AI can write the code now. For a lot of developers, that should be unsettling.
For twenty years, the thing that made you valuable was that you could build the thing. You knew the language, you knew the framework, you could turn a problem into working software faster and cleaner than the person next to you. Coding experience was the moat. It was what you got hired for and what you got paid for.
That moat is draining. Not gone, but draining.
I want to be careful here, because it is easy to take this too far. You still need real software engineering experience, and in some ways you need more of it than before. Someone has to decide whether the code the AI just wrote is any good. Someone has to catch the security hole, the performance trap, the design decision that looks fine today and hurts in six months. A developer who leans on AI without the fundamentals underneath them gets exposed fast, usually at the worst possible time. Engineering skill is not going anywhere. It is table stakes.
But table stakes is the point. When everyone at the table can produce working code, producing working code stops being the thing that separates people.
What the AI can't do
So what is left? Ask what the AI can't do. It can't tell you what is worth building. It doesn't know your customer, your business, or the weird edge case that only shows up for your biggest account. It doesn't know the regulation that makes the obvious solution illegal, or the reason the last team tried this exact thing and it blew up. That knowledge doesn't live in the codebase or the ticket. It lives in the domain.
That is the line now. An average developer takes the ticket and builds exactly what it says, correctly. A great developer knows enough about the business to notice the ticket is wrong, and says so before writing a line.
The gap between those two used to be small, because building the thing was slow enough that someone usually caught a bad direction before it shipped. AI erased that buffer. Now the average developer can build the wrong thing faster and more confidently than ever, and you find out a sprint too late. The friction that used to protect you is gone.
Why domain knowledge is so hard to teach
Here is the problem. Domain knowledge is the hardest thing to teach.
You can teach someone a new language in a few weeks. You cannot hand someone a spec and expect them to understand your business. It is tacit. It lives in conversations, in customer complaints, in the history of decisions nobody bothered to write down. Most companies do not even try to teach it. They hand a new hire, or an offshore team, a ticket and a repo and then wonder why the work keeps missing the point.
The developers who pick it up fast all have one thing in common. They got close to the "why." Not the ticket, the reason behind the ticket.

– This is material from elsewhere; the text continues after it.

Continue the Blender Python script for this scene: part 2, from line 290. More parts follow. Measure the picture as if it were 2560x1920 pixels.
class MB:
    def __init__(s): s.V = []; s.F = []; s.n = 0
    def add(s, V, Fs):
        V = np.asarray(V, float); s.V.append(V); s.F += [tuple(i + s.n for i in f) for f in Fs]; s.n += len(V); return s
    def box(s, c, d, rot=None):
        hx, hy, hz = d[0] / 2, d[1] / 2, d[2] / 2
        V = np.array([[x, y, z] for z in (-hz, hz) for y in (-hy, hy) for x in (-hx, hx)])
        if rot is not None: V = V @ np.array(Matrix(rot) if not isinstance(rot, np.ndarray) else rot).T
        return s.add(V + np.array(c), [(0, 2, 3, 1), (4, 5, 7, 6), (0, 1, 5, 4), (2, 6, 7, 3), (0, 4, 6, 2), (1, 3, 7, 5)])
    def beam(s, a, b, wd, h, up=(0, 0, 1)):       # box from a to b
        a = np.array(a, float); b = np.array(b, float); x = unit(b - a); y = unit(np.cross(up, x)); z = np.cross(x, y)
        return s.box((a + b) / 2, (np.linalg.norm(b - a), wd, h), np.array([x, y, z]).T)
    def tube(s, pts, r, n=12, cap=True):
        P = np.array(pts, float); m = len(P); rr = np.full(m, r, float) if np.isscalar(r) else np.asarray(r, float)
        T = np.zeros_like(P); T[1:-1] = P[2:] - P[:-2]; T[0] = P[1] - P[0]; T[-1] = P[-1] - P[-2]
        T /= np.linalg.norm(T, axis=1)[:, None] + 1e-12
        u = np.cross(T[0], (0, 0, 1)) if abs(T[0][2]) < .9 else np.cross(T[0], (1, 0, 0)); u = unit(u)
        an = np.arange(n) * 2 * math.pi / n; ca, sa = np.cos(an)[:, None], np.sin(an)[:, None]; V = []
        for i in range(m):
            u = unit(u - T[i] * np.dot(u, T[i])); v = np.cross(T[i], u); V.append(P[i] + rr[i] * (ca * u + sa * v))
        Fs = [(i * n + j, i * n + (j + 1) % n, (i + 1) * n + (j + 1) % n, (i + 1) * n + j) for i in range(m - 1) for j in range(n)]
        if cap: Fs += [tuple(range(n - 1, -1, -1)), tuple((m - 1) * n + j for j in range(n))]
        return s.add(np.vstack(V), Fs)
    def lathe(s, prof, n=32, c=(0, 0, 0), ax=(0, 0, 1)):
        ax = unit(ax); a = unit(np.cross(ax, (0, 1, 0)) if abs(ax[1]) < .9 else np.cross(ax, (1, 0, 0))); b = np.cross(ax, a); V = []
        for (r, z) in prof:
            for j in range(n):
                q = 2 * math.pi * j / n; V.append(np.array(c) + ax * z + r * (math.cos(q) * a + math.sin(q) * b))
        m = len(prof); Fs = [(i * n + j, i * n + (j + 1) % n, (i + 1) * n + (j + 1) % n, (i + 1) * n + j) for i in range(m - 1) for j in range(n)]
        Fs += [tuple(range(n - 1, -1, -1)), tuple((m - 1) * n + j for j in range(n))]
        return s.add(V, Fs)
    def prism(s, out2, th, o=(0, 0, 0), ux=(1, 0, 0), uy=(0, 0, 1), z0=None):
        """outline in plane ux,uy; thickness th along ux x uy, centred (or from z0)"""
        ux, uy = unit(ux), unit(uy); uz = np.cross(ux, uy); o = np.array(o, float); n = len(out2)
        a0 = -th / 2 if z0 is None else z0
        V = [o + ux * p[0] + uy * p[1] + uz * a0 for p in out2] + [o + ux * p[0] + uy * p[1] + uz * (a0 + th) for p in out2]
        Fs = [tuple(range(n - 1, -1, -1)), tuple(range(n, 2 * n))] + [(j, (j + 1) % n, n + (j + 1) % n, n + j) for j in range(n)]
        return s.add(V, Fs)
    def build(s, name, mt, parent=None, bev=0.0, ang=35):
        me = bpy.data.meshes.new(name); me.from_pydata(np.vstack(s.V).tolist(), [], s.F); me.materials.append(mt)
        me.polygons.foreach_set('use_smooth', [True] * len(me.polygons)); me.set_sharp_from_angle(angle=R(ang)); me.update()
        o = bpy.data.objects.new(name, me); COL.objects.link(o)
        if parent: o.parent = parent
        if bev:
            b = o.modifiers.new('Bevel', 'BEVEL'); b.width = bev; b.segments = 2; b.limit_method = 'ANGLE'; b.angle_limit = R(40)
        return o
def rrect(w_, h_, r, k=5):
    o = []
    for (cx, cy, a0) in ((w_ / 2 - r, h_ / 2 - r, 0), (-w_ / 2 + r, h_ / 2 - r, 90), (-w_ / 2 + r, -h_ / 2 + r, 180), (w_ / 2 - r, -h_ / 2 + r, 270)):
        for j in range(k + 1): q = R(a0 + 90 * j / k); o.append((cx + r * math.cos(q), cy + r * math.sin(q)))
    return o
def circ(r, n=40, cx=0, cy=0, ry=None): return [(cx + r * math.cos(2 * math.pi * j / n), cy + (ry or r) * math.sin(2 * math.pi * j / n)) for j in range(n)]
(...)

If you lead a team, that is your lever. Put developers near the customer and the problem, not just the task. Make understanding the business part of the job instead of a bonus nobody has time for. When someone restates a requirement in their own words before they build, reward it. When someone says "give me a day to understand this before I commit," that is not slow, that is the exact instinct you want. This is the whole idea behind Product Driven: developers who think like product owners, who care whether the customer got what they needed and not just whether the code shipped.
AI is also the best way to teach it
Here is the turn. The same technology that commoditized coding is the best domain-learning tool a developer has ever had.
A new engineer used to spend weeks piecing together how an unfamiliar industry works. Now they can ask, and get the terminology, the major players, the common edge cases, and the regulations in an afternoon. At Full Scale we lean into this hard. We train our developers to use AI not just to write code but to ramp up on a client's business quickly, because getting to real understanding in days instead of months is worth more than any autocomplete.
There is a trap, though, and it is a serious one. AI will confidently explain a domain it only half understands. It will hand you a plausible answer about your industry that is subtly, expensively wrong. A developer with real domain grounding catches that. A developer using AI as their domain expert does not, and now you have two layers of confident wrongness stacked on each other.
So AI accelerates domain learning only for the developer who stays the judge. It does not replace the judgment. It gets you to the point of judgment faster, and then the human still has to be right.
The takeaway
None of this means experience stopped mattering. It means experience alone stopped being enough.
The developers who pull ahead from here are the ones who pair real engineering skill with a real understanding of the business they are building for. AI raised the value of that second half. If you run a team, the highest-leverage move you can make right now is not buying more AI tools. It is teaching your developers your business. That is the part the machine can't do for you, and it is what turns an average developer into a great one.